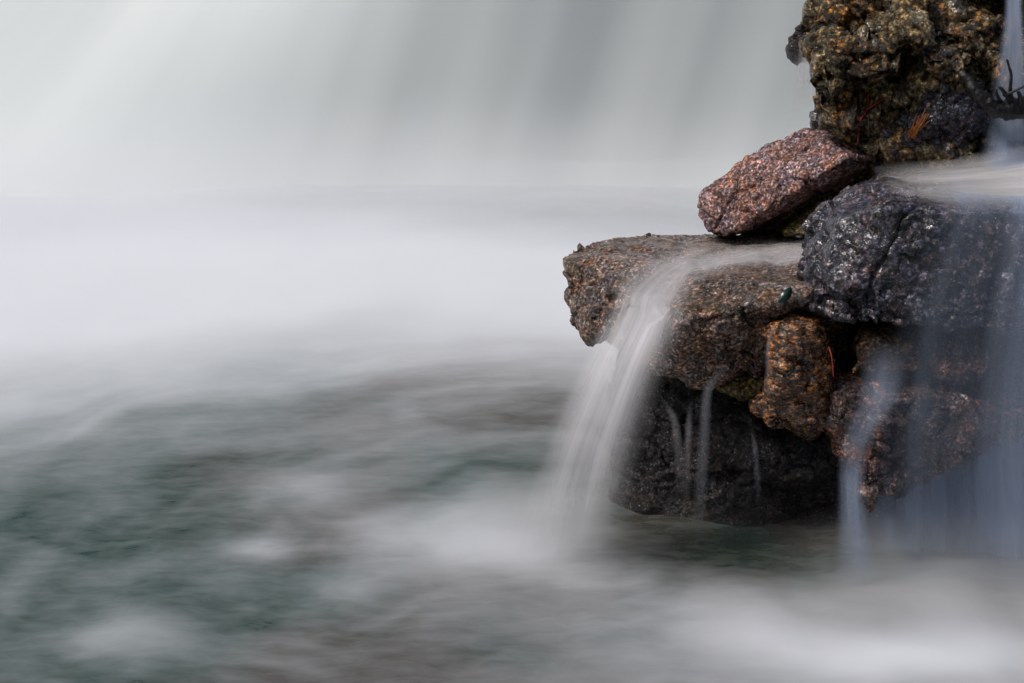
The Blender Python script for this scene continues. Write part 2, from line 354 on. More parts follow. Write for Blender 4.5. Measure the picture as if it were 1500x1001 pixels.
BOULDER = rock("boulder", [[(1176, 430, 4.5), (1177, 397, 4.55), (1187, 354, 4.62), (1206, 322, 4.68), (1224, 295, 4.75), (1246, 277, 4.82), (1270, 261, 4.9), (1300, 248, 5.05), (1400, 238, 5.25), (1640, 238, 5.3),
                  (1182, 455, 4.45), (1215, 472, 4.36), (1300, 478, 4.33), (1420, 484, 4.3), (1640, 490, 4.3), (1205, 400, 4.4), (1230, 320, 4.48), (1300, 302, 4.40), (1390, 312, 4.36), (1640, 322, 4.36),
                  (1240, 420, 4.33), ('w', 1.22, 5.1, 0.75), ('w', 2.1, 5.3, 0.75)]],
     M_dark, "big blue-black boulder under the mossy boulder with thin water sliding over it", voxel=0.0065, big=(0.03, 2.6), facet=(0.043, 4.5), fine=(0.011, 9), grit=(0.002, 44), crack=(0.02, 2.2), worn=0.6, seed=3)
MOSSY = rock("mossy_boulder", [[(1262, -40, 5.25), (1230, 53, 5.15), (1240, 20, 5.2), (1212, 82, 5.05), (1203, 104, 5.0), (1204, 128, 5.0), (1217, 148, 5.03), (1290, 150, 4.98), (1430, 130, 4.98), (1300, 60, 4.98), (1440, 40, 5.05),
                        (1290, -120, 5.4), (1480, -160, 5.5), (1640, -160, 5.6), (1640, 60, 5.3), (1640, 200, 5.2), (1500, 160, 5.15), ('w', 1.35, 5.9, 1.3), ('w', 1.4, 5.9, 2.2), ('w', 2.5, 6.0, 2.3), ('w', 2.5, 6, 1.2)],
                       [(1238, 140, 5.1), (1234, 172, 5.12), (1236, 203, 5.12), (1258, 214, 5.1), (1285, 223, 5.06), (1330, 230, 5.03), (1380, 228, 5.03), (1425, 205, 5.05), (1445, 160, 5.08), (1640, 215, 5.2), (1640, 130, 5.2),
                        (1300, 140, 5.05), (1420, 130, 5.05), ('w', 1.35, 5.7, 1.1), ('w', 2.5, 5.8, 1.1), ('w', 1.35, 5.7, 1.6), ('w', 2.5, 5.8, 1.6)],
                       [(1204, 100, 4.97), (1215, 72, 5.0), (1250, 58, 4.97), (1285, 62, 4.95), (1292, 90, 4.93), (1275, 128, 4.94), (1240, 148, 4.96), (1210, 135, 4.98), (1205, 118, 4.96), (1250, 70, 5.2), (1280, 120, 5.2), (1220, 130, 5.2)],
                       [(1375, 70, 4.93), (1420, 60, 4.95), (1432, 85, 4.93), (1410, 105, 4.94), (1375, 98, 4.92), (1400, 60, 5.1), (1400, 100, 5.1)]],
     M_ochre, "craggy ochre boulder at the top, lumpy and moss stained", voxel=0.0065, big=(0.05, 3), facet=(0.10, 5.5), fine=(0.015, 9), grit=(0.0042, 44), crack=(0.03, 3.5), seed=4)
FOOT = rock("foot_rock", [[(1292, 196, 5.02), (1325, 158, 4.99), (1375, 128, 4.97), (1428, 118, 4.97), (1452, 170, 5.0), (1425, 206, 5.0), (1370, 229, 4.97), (1305, 226, 5.0), (1370, 175, 4.92), (1410, 160, 4.93),
                   (1300, 215, 5.3), (1440, 150, 5.3), (1430, 210, 5.3), (1370, 140, 5.3)]],
     M_dark, "blue-black glossy foot of rock below the driftwood with an orange fern tuft", voxel=0.0055, soft=1, big=(0.02, 5), facet=(0.03, 8), fine=(0.016, 16), grit=(0.005, 46), seed=16)
rock("knob_rock", [[(1157, 66, 5.9), (1163, 52, 5.9), (1185, 40, 5.9), (1200, 0, 5.95), (1230, -40, 6.0), (1270, -40, 6.0), (1260, 60, 5.9), (1225, 85, 5.85), (1180, 88, 5.85), (1165, 80, 5.85),
                    (1180, 60, 6.3), (1270, 0, 6.3), (1270, 80, 6.3)]],
     M_wet, "small dark knob of rock behind a thin veil left of the ochre boulder", voxel=0.008, big=(0.03, 4), facet=(0.02, 8), fine=(0.014, 14), seed=5)
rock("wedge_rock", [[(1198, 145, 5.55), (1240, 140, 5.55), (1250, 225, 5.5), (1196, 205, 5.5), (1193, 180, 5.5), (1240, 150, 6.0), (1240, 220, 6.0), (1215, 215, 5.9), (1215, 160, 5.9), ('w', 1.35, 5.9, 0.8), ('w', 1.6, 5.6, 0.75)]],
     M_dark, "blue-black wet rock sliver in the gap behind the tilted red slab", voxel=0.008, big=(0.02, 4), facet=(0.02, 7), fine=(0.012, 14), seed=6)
rock("stone", [[(1136, 482, 4.45), (1149, 470, 4.45), (1170, 468, 4.45), (1188, 483, 4.43), (1194, 507, 4.42), (1205, 530, 4.42), (1206, 556, 4.42), (1212, 583, 4.43), (1208, 600, 4.45), (1130, 585, 4.42), (1129, 533, 4.43), (1160, 520, 4.37), (1175, 560, 4.37),
                (1150, 475, 4.7), (1190, 480, 4.7), (1130, 590, 4.7), (1205, 600, 4.7)],
               [(1104, 588, 4.5), (1126, 570, 4.46), (1180, 575, 4.40), (1211, 590, 4.43), (1209, 613, 4.45), (1189, 638, 4.48), (1166, 630, 4.46), (1136, 614, 4.46), (1112, 598, 4.5), (1120, 590, 4.75), (1205, 600, 4.75), (1185, 630, 4.75)]],
     M_orange, "upright orange-brown wet stone wedged under the dark boulder", voxel=0.0045, soft=2, big=(0.02, 5), facet=(0.026, 9), fine=(0.005, 20), strata=(0.012, 20, (0.45, 0.1, 0.85)), grit=(0.002, 50), seed=7)
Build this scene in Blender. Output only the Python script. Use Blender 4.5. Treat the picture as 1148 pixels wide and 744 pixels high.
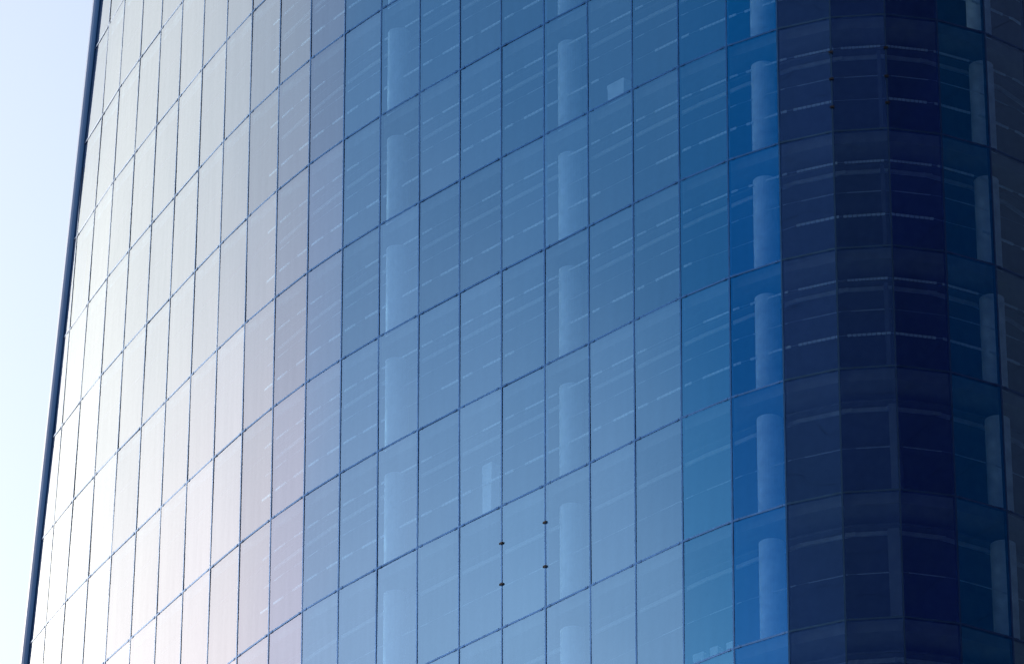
___
## [What the task asks]
Reproduce each entry precisely. Leave the pictures out.

## [The output]
The Blender Python script for this scene continues. Write part 2, from line 354 on. More parts follow. Write for Blender 4.5. Measure the picture as if it were 1500x1001 pixels.
BOULDER = rock("boulder", [[(1176, 430, 4.5), (1177, 397, 4.55), (1187, 354, 4.62), (1206, 322, 4.68), (1224, 295, 4.75), (1246, 277, 4.82), (1270, 261, 4.9), (1300, 248, 5.05), (1400, 238, 5.25), (1640, 238, 5.3),
                  (1182, 455, 4.45), (1215, 472, 4.36), (1300, 478, 4.33), (1420, 484, 4.3), (1640, 490, 4.3), (1205, 400, 4.4), (1230, 320, 4.48), (1300, 302, 4.40), (1390, 312, 4.36), (1640, 322, 4.36),
                  (1240, 420, 4.33), ('w', 1.22, 5.1, 0.75), ('w', 2.1, 5.3, 0.75)]],
     M_dark, "big blue-black boulder under the mossy boulder with thin water sliding over it", voxel=0.0065, big=(0.03, 2.6), facet=(0.043, 4.5), fine=(0.011, 9), grit=(0.002, 44), crack=(0.02, 2.2), worn=0.6, seed=3)
MOSSY = rock("mossy_boulder", [[(1262, -40, 5.25), (1230, 53, 5.15), (1240, 20, 5.2), (1212, 82, 5.05), (1203, 104, 5.0), (1204, 128, 5.0), (1217, 148, 5.03), (1290, 150, 4.98), (1430, 130, 4.98), (1300, 60, 4.98), (1440, 40, 5.05),
                        (1290, -120, 5.4), (1480, -160, 5.5), (1640, -160, 5.6), (1640, 60, 5.3), (1640, 200, 5.2), (1500, 160, 5.15), ('w', 1.35, 5.9, 1.3), ('w', 1.4, 5.9, 2.2), ('w', 2.5, 6.0, 2.3), ('w', 2.5, 6, 1.2)],
                       [(1238, 140, 5.1), (1234, 172, 5.12), (1236, 203, 5.12), (1258, 214, 5.1), (1285, 223, 5.06), (1330, 230, 5.03), (1380, 228, 5.03), (1425, 205, 5.05), (1445, 160, 5.08), (1640, 215, 5.2), (1640, 130, 5.2),
                        (1300, 140, 5.05), (1420, 130, 5.05), ('w', 1.35, 5.7, 1.1), ('w', 2.5, 5.8, 1.1), ('w', 1.35, 5.7, 1.6), ('w', 2.5, 5.8, 1.6)],
                       [(1204, 100, 4.97), (1215, 72, 5.0), (1250, 58, 4.97), (1285, 62, 4.95), (1292, 90, 4.93), (1275, 128, 4.94), (1240, 148, 4.96), (1210, 135, 4.98), (1205, 118, 4.96), (1250, 70, 5.2), (1280, 120, 5.2), (1220, 130, 5.2)],
                       [(1375, 70, 4.93), (1420, 60, 4.95), (1432, 85, 4.93), (1410, 105, 4.94), (1375, 98, 4.92), (1400, 60, 5.1), (1400, 100, 5.1)]],
     M_ochre, "craggy ochre boulder at the top, lumpy and moss stained", voxel=0.0065, big=(0.05, 3), facet=(0.10, 5.5), fine=(0.015, 9), grit=(0.0042, 44), crack=(0.03, 3.5), seed=4)
FOOT = rock("foot_rock", [[(1292, 196, 5.02), (1325, 158, 4.99), (1375, 128, 4.97), (1428, 118, 4.97), (1452, 170, 5.0), (1425, 206, 5.0), (1370, 229, 4.97), (1305, 226, 5.0), (1370, 175, 4.92), (1410, 160, 4.93),
                   (1300, 215, 5.3), (1440, 150, 5.3), (1430, 210, 5.3), (1370, 140, 5.3)]],
     M_dark, "blue-black glossy foot of rock below the driftwood with an orange fern tuft", voxel=0.0055, soft=1, big=(0.02, 5), facet=(0.03, 8), fine=(0.016, 16), grit=(0.005, 46), seed=16)
rock("knob_rock", [[(1157, 66, 5.9), (1163, 52, 5.9), (1185, 40, 5.9), (1200, 0, 5.95), (1230, -40, 6.0), (1270, -40, 6.0), (1260, 60, 5.9), (1225, 85, 5.85), (1180, 88, 5.85), (1165, 80, 5.85),
                    (1180, 60, 6.3), (1270, 0, 6.3), (1270, 80, 6.3)]],
     M_wet, "small dark knob of rock behind a thin veil left of the ochre boulder", voxel=0.008, big=(0.03, 4), facet=(0.02, 8), fine=(0.014, 14), seed=5)
rock("wedge_rock", [[(1198, 145, 5.55), (1240, 140, 5.55), (1250, 225, 5.5), (1196, 205, 5.5), (1193, 180, 5.5), (1240, 150, 6.0), (1240, 220, 6.0), (1215, 215, 5.9), (1215, 160, 5.9), ('w', 1.35, 5.9, 0.8), ('w', 1.6, 5.6, 0.75)]],
     M_dark, "blue-black wet rock sliver in the gap behind the tilted red slab", voxel=0.008, big=(0.02, 4), facet=(0.02, 7), fine=(0.012, 14), seed=6)
rock("stone", [[(1136, 482, 4.45), (1149, 470, 4.45), (1170, 468, 4.45), (1188, 483, 4.43), (1194, 507, 4.42), (1205, 530, 4.42), (1206, 556, 4.42), (1212, 583, 4.43), (1208, 600, 4.45), (1130, 585, 4.42), (1129, 533, 4.43), (1160, 520, 4.37), (1175, 560, 4.37),
                (1150, 475, 4.7), (1190, 480, 4.7), (1130, 590, 4.7), (1205, 600, 4.7)],
               [(1104, 588, 4.5), (1126, 570, 4.46), (1180, 575, 4.40), (1211, 590, 4.43), (1209, 613, 4.45), (1189, 638, 4.48), (1166, 630, 4.46), (1136, 614, 4.46), (1112, 598, 4.5), (1120, 590, 4.75), (1205, 600, 4.75), (1185, 630, 4.75)]],
     M_orange, "upright orange-brown wet stone wedged under the dark boulder", voxel=0.0045, soft=2, big=(0.02, 5), facet=(0.026, 9), fine=(0.005, 20), strata=(0.012, 20, (0.45, 0.1, 0.85)), grit=(0.002, 50), seed=7)
Build this scene in Blender. Output only the Python script. Use Blender 4.5. Treat the picture as 1148 pixels wide and 744 pixels high.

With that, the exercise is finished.